• Exercise directions
Beginning at the first line of the data, print each line exactly, stopping after the line that contains "the shelf front')".

• Dataset content
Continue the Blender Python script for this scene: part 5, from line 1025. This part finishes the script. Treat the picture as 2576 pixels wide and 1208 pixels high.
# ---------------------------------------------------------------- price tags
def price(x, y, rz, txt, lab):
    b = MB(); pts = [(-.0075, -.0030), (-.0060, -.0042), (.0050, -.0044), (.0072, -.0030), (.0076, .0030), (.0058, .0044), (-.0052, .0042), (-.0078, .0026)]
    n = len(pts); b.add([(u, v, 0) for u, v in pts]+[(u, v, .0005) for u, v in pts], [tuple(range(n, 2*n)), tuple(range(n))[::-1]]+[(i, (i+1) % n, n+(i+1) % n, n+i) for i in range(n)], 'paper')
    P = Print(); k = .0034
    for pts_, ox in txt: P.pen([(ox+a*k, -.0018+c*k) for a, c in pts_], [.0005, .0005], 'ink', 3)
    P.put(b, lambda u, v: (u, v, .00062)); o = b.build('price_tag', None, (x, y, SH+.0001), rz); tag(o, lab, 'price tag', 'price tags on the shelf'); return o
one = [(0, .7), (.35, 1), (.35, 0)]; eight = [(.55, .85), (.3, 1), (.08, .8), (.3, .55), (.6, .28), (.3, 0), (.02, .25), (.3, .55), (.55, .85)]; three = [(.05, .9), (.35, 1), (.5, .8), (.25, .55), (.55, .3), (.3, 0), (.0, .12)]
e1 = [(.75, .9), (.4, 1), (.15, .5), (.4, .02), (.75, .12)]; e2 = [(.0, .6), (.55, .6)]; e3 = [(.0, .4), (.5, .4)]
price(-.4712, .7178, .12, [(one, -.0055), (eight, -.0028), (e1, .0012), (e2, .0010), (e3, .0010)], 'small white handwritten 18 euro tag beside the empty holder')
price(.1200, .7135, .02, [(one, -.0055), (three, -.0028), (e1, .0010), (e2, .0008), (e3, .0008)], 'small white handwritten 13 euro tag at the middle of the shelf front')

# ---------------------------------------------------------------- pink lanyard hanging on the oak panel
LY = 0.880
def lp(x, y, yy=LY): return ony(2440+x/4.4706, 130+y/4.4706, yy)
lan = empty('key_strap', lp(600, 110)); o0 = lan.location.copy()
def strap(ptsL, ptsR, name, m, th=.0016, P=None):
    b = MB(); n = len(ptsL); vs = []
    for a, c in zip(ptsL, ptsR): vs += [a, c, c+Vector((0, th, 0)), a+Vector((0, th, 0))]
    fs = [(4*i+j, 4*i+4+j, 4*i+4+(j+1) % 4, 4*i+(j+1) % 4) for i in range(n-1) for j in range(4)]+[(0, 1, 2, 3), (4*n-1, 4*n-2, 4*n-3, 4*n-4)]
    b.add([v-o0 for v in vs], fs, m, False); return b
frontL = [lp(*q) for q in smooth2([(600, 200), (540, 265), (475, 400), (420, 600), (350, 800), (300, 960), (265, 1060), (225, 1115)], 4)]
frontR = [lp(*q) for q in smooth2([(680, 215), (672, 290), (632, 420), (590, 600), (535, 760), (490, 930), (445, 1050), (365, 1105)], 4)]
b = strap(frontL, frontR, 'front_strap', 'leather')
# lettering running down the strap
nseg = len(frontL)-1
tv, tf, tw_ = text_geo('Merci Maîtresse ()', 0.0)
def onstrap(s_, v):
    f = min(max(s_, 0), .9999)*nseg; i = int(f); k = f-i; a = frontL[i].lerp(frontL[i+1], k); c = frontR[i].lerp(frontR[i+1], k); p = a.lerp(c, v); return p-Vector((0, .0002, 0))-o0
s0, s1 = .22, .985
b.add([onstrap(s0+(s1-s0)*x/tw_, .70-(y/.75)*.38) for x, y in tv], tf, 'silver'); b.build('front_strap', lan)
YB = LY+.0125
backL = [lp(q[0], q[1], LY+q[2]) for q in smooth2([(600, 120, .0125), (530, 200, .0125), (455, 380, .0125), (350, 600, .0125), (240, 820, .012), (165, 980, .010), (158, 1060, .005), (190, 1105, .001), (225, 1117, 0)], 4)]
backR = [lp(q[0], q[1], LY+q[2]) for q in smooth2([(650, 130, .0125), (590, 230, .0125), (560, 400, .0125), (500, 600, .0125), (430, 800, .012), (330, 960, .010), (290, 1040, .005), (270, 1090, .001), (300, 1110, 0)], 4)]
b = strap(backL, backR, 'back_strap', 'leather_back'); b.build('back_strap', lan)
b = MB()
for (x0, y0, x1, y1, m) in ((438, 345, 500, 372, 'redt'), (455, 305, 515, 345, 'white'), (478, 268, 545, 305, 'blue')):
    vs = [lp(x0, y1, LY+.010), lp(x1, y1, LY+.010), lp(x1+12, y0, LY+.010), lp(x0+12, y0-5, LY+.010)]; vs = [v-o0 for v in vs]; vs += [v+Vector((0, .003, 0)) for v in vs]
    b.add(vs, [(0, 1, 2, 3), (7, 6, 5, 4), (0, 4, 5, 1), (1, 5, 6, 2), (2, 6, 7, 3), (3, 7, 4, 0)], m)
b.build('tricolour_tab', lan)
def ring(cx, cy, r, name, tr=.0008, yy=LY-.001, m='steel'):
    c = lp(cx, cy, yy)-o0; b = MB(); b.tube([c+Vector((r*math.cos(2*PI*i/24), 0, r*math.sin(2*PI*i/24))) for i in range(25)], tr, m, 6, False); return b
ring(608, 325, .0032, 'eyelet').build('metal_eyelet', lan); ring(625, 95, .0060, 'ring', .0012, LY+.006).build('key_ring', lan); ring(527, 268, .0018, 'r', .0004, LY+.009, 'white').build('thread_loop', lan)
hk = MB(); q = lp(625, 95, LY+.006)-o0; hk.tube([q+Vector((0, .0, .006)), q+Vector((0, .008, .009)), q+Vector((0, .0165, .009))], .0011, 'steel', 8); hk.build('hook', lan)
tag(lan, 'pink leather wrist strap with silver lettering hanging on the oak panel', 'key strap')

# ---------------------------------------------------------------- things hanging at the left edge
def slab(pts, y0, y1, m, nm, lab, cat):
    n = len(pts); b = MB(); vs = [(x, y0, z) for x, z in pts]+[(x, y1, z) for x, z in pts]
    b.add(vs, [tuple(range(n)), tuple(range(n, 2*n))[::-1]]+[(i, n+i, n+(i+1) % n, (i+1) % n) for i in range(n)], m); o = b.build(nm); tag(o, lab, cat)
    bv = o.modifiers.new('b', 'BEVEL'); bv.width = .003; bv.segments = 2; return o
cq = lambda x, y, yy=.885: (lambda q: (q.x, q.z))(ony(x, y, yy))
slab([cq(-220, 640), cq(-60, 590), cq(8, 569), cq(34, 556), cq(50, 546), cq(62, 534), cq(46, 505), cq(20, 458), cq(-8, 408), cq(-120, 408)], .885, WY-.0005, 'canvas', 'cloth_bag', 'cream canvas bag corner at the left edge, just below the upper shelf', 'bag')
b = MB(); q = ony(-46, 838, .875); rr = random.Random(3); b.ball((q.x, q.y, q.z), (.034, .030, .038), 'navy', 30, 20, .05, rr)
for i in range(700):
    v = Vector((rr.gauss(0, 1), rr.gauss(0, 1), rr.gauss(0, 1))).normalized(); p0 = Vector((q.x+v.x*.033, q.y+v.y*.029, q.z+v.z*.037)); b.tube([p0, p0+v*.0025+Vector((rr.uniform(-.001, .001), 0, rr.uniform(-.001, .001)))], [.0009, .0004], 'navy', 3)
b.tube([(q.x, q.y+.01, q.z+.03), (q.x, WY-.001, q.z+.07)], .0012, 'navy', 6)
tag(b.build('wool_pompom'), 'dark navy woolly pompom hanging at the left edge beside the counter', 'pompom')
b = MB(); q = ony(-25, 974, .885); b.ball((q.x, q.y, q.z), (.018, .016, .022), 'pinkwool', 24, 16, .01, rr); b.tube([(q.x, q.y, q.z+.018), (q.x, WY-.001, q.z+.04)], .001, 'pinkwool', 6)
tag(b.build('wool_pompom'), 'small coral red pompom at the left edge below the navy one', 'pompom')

• Response below
Continue the Blender Python script for this scene: part 5, from line 1025. This part finishes the script. Treat the picture as 2576 pixels wide and 1208 pixels high.
# ---------------------------------------------------------------- price tags
def price(x, y, rz, txt, lab):
    b = MB(); pts = [(-.0075, -.0030), (-.0060, -.0042), (.0050, -.0044), (.0072, -.0030), (.0076, .0030), (.0058, .0044), (-.0052, .0042), (-.0078, .0026)]
    n = len(pts); b.add([(u, v, 0) for u, v in pts]+[(u, v, .0005) for u, v in pts], [tuple(range(n, 2*n)), tuple(range(n))[::-1]]+[(i, (i+1) % n, n+(i+1) % n, n+i) for i in range(n)], 'paper')
    P = Print(); k = .0034
    for pts_, ox in txt: P.pen([(ox+a*k, -.0018+c*k) for a, c in pts_], [.0005, .0005], 'ink', 3)
    P.put(b, lambda u, v: (u, v, .00062)); o = b.build('price_tag', None, (x, y, SH+.0001), rz); tag(o, lab, 'price tag', 'price tags on the shelf'); return o
one = [(0, .7), (.35, 1), (.35, 0)]; eight = [(.55, .85), (.3, 1), (.08, .8), (.3, .55), (.6, .28), (.3, 0), (.02, .25), (.3, .55), (.55, .85)]; three = [(.05, .9), (.35, 1), (.5, .8), (.25, .55), (.55, .3), (.3, 0), (.0, .12)]
e1 = [(.75, .9), (.4, 1), (.15, .5), (.4, .02), (.75, .12)]; e2 = [(.0, .6), (.55, .6)]; e3 = [(.0, .4), (.5, .4)]
price(-.4712, .7178, .12, [(one, -.0055), (eight, -.0028), (e1, .0012), (e2, .0010), (e3, .0010)], 'small white handwritten 18 euro tag beside the empty holder')
price(.1200, .7135, .02, [(one, -.0055), (three, -.0028), (e1, .0010), (e2, .0008), (e3, .0008)], 'small white handwritten 13 euro tag at the middle of the shelf front')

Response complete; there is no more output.